◆ Given exercise: Repeat word for word everything from the line containing "F.append(f); C.append(c)" to the end of the listing, first and last lines included, and only that.

---------- Information provided ----------

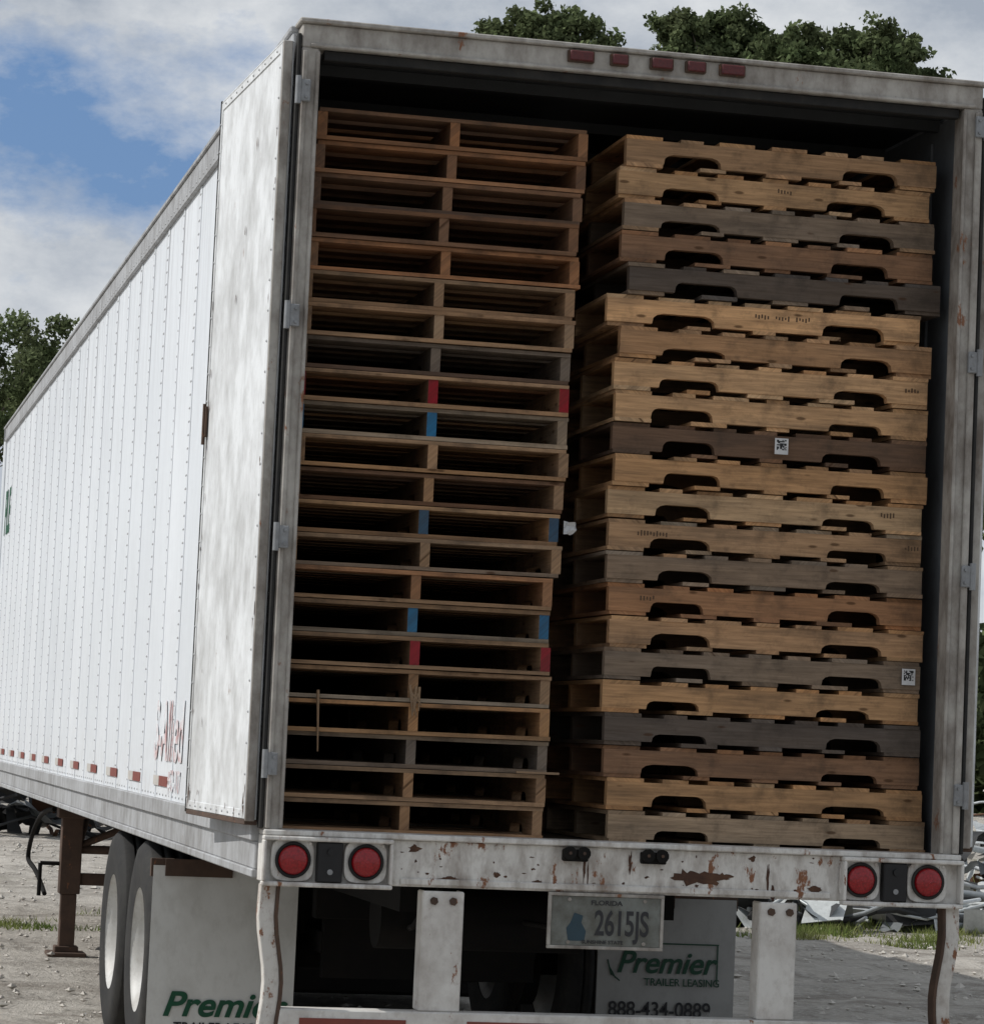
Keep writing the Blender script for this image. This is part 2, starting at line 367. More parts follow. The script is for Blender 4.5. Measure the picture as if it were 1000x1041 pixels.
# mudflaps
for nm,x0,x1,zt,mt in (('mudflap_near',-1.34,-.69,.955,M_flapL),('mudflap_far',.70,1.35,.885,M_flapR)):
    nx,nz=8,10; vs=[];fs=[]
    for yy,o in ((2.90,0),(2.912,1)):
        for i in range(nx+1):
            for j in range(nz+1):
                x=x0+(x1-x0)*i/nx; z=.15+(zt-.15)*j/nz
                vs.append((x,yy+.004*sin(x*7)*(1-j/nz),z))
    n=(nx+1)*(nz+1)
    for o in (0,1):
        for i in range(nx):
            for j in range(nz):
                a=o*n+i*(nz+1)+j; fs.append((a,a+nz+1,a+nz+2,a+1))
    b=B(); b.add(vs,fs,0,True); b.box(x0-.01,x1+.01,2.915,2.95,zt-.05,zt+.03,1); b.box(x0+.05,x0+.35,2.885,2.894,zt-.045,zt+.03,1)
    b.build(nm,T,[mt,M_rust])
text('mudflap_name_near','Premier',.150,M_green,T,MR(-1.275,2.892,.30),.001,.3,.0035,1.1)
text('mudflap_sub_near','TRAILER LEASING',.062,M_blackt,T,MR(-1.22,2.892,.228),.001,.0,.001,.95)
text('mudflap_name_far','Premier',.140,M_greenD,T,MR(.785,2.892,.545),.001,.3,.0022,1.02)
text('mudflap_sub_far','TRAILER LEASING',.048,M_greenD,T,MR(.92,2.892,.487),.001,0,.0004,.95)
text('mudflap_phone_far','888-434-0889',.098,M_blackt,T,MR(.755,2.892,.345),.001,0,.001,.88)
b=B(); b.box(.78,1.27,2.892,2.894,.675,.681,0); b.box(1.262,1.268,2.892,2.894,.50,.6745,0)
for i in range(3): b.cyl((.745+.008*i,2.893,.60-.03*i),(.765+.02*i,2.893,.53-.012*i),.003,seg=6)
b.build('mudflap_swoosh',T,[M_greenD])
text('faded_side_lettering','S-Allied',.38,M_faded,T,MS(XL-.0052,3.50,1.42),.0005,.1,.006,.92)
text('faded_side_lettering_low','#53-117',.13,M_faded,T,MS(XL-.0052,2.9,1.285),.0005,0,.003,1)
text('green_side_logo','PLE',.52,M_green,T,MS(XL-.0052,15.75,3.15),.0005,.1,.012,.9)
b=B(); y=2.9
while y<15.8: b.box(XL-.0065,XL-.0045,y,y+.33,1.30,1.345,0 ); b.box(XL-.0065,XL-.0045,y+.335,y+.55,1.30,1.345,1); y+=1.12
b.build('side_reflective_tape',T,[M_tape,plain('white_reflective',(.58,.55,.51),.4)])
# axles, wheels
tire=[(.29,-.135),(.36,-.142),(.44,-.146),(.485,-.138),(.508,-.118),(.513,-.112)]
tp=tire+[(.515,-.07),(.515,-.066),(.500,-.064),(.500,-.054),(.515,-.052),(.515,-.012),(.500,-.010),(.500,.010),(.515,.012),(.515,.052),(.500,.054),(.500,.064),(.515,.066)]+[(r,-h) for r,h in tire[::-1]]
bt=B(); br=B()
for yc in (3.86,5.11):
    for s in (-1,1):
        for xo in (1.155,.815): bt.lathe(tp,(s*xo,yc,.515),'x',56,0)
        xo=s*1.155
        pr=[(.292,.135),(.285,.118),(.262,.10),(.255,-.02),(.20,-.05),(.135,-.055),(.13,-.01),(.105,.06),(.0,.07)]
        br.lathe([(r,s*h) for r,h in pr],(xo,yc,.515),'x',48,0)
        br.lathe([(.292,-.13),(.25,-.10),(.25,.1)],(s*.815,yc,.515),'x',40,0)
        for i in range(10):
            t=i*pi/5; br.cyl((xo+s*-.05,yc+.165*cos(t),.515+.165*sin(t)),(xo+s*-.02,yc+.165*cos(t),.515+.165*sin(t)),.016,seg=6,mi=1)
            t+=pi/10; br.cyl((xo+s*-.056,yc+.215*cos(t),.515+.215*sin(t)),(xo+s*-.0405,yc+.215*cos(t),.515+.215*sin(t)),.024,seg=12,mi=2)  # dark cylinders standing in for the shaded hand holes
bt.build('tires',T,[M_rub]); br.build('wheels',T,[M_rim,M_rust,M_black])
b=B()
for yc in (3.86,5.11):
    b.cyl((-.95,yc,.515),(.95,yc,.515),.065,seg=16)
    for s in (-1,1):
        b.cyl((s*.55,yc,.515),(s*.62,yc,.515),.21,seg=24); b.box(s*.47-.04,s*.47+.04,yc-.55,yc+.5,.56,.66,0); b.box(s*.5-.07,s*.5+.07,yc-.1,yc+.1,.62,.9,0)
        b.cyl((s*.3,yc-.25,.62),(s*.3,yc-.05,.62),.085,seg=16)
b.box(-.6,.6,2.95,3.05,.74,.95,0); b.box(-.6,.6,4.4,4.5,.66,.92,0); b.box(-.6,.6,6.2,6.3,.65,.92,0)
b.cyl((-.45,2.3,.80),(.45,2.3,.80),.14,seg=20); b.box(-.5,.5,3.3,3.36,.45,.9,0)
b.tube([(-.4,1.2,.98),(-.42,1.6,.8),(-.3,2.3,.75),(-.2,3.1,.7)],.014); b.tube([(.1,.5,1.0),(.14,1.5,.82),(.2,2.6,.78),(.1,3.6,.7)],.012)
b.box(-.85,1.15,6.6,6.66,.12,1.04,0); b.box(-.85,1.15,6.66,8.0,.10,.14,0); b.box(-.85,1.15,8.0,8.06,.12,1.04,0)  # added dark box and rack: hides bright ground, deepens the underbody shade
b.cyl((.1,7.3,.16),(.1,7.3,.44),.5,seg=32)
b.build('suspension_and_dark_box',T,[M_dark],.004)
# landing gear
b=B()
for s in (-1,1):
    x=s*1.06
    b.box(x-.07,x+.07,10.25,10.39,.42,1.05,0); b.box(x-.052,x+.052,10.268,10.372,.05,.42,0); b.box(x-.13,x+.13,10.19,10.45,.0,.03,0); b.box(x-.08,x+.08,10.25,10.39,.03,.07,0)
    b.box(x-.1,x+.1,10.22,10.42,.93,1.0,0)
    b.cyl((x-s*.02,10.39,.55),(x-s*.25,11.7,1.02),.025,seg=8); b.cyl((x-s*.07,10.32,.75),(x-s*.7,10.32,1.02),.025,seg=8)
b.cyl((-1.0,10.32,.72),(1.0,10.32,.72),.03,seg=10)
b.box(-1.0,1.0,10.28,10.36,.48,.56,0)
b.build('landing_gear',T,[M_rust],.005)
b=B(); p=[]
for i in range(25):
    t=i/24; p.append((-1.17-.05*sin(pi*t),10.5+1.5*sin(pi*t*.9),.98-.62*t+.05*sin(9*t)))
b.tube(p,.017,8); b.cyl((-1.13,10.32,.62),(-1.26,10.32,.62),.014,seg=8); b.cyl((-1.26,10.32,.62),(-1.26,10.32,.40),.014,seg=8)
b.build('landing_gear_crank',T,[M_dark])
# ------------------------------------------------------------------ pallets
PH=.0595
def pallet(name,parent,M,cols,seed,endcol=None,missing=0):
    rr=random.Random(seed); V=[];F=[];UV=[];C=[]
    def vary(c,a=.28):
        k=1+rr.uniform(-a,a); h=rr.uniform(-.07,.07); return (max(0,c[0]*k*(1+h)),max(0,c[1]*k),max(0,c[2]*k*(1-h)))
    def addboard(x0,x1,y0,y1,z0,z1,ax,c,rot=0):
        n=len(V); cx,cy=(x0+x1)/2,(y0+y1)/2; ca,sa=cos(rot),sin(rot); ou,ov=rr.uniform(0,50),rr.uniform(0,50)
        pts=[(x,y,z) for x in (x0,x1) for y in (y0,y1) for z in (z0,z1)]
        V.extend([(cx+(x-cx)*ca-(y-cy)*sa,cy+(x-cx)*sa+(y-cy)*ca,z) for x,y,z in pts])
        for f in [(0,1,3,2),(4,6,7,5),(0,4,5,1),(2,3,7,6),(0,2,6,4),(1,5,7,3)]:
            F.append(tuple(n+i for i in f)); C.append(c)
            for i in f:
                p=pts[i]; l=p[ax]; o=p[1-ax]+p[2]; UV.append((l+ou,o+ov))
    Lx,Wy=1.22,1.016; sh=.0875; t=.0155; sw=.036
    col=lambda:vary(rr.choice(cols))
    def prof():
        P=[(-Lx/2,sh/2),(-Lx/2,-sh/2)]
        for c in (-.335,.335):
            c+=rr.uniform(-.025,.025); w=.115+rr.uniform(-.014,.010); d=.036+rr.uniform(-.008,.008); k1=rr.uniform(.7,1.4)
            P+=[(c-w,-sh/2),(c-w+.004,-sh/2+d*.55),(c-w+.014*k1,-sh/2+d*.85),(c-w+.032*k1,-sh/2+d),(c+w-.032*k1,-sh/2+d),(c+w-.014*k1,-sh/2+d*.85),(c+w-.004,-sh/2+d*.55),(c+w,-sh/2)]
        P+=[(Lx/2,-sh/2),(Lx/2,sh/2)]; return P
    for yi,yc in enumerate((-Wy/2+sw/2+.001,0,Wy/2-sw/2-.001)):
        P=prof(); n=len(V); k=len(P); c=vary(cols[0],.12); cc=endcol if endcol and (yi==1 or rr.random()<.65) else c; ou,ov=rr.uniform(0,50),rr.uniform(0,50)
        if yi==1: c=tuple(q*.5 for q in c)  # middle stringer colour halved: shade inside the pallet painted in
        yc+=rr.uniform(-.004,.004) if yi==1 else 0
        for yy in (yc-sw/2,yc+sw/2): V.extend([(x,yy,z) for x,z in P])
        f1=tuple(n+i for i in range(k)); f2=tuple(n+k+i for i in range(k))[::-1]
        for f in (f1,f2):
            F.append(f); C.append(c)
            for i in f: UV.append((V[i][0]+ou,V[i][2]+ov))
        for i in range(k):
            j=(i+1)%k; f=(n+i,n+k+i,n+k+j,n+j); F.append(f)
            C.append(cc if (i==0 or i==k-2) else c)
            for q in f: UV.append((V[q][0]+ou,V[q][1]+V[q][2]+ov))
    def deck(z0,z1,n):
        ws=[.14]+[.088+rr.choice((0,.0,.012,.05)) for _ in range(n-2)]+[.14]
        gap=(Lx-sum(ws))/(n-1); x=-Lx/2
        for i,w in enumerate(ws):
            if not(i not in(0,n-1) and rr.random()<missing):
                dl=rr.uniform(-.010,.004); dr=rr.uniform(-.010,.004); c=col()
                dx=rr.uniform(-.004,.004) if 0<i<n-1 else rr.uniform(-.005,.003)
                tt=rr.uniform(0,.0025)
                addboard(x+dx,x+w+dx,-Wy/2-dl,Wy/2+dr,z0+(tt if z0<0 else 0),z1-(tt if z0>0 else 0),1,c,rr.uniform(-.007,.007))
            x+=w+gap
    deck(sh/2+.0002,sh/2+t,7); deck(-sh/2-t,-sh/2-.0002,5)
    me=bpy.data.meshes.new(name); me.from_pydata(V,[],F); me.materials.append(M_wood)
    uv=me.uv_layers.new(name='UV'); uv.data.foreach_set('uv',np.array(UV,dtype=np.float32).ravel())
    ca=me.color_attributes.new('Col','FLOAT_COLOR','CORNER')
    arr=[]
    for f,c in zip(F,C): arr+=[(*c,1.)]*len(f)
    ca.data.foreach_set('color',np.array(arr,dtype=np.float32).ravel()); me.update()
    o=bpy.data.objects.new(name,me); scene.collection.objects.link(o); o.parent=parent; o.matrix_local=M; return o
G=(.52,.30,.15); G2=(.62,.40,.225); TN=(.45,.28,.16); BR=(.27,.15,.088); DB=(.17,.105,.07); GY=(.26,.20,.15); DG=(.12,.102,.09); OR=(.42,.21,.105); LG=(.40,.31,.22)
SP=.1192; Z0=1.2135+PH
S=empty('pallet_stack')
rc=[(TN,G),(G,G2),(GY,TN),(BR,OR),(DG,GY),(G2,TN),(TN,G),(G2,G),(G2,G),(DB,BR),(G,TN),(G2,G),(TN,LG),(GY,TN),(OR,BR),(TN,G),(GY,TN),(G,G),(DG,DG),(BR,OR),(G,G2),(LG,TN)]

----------

◆ Response for this exercise:
            F.append(f); C.append(c)
            for i in f: UV.append((V[i][0]+ou,V[i][2]+ov))
        for i in range(k):
            j=(i+1)%k; f=(n+i,n+k+i,n+k+j,n+j); F.append(f)
            C.append(cc if (i==0 or i==k-2) else c)
            for q in f: UV.append((V[q][0]+ou,V[q][1]+V[q][2]+ov))
    def deck(z0,z1,n):
        ws=[.14]+[.088+rr.choice((0,.0,.012,.05)) for _ in range(n-2)]+[.14]
        gap=(Lx-sum(ws))/(n-1); x=-Lx/2
        for i,w in enumerate(ws):
            if not(i not in(0,n-1) and rr.random()<missing):
                dl=rr.uniform(-.010,.004); dr=rr.uniform(-.010,.004); c=col()
                dx=rr.uniform(-.004,.004) if 0<i<n-1 else rr.uniform(-.005,.003)
                tt=rr.uniform(0,.0025)
                addboard(x+dx,x+w+dx,-Wy/2-dl,Wy/2+dr,z0+(tt if z0<0 else 0),z1-(tt if z0>0 else 0),1,c,rr.uniform(-.007,.007))
            x+=w+gap
    deck(sh/2+.0002,sh/2+t,7); deck(-sh/2-t,-sh/2-.0002,5)
    me=bpy.data.meshes.new(name); me.from_pydata(V,[],F); me.materials.append(M_wood)
    uv=me.uv_layers.new(name='UV'); uv.data.foreach_set('uv',np.array(UV,dtype=np.float32).ravel())
    ca=me.color_attributes.new('Col','FLOAT_COLOR','CORNER')
    arr=[]
    for f,c in zip(F,C): arr+=[(*c,1.)]*len(f)
    ca.data.foreach_set('color',np.array(arr,dtype=np.float32).ravel()); me.update()
    o=bpy.data.objects.new(name,me); scene.collection.objects.link(o); o.parent=parent; o.matrix_local=M; return o
G=(.52,.30,.15); G2=(.62,.40,.225); TN=(.45,.28,.16); BR=(.27,.15,.088); DB=(.17,.105,.07); GY=(.26,.20,.15); DG=(.12,.102,.09); OR=(.42,.21,.105); LG=(.40,.31,.22)
SP=.1192; Z0=1.2135+PH
S=empty('pallet_stack')
rc=[(TN,G),(G,G2),(GY,TN),(BR,OR),(DG,GY),(G2,TN),(TN,G),(G2,G),(G2,G),(DB,BR),(G,TN),(G2,G),(TN,LG),(GY,TN),(OR,BR),(TN,G),(GY,TN),(G,G),(DG,DG),(BR,OR),(G,G2),(LG,TN)]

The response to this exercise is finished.